During this period, Shea met with the Syriac Catholic Patriarch Younan, several other Iraqi bishops, Vatican Secretary of State Cardinal Pietro Parolin, the Vice President of Slovakia, and diplomats, legislators and officials from dozens of countries in North and South American, Western and Central Europe, Australia, Armenia, and Kurdistan, as well as those of the United States.

It was the small Central European country of Slovakia that finally agreed to accept the Iraqi Christians, after being urged to do so by a key Vatican official who is Slovakian. On December 10, the Hudson team took these Iraqi Christian refugees to Slovakia in a plane chartered by Mercury One, the charity of media personality Glenn Beck, supported with funds donated by thousands of American citizens.

“While the world is focused on Syrian refugees, we never forget that tens of thousands of vulnerable Iraqi Christians who’ve escaped ISIS remain stranded in camps in Kurdistan and throughout the region with dim prospects of ever returning home,” said Nina Shea. “We hope our efforts will prompt other countries – especially the United States – to take them in.”
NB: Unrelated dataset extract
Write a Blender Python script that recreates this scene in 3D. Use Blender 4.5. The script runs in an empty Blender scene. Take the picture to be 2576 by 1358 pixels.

Slovakia is the first country to accept a large group of displaced “IDP” Iraqi Christians who survived ISIS and are displaced inside Iraq. Four days after Slovakia opened its doors, on December 14, and after closely observing the Center’s project, the neighboring Czech Republic announced it too would admit Iraqi Christian IDPs, beginning in January.

The United States does not accept Iraqi Christian IDPs for resettlement. Last summer, the State Department had even withheld two-week tourist visas from some of the same Christian children evacuated through the Center project last week; they had been awarded scholarships by a New Hampshire sports camp.

(Hudson’s Center for Religious Freedom did not have editorial control over the 20/20 program.)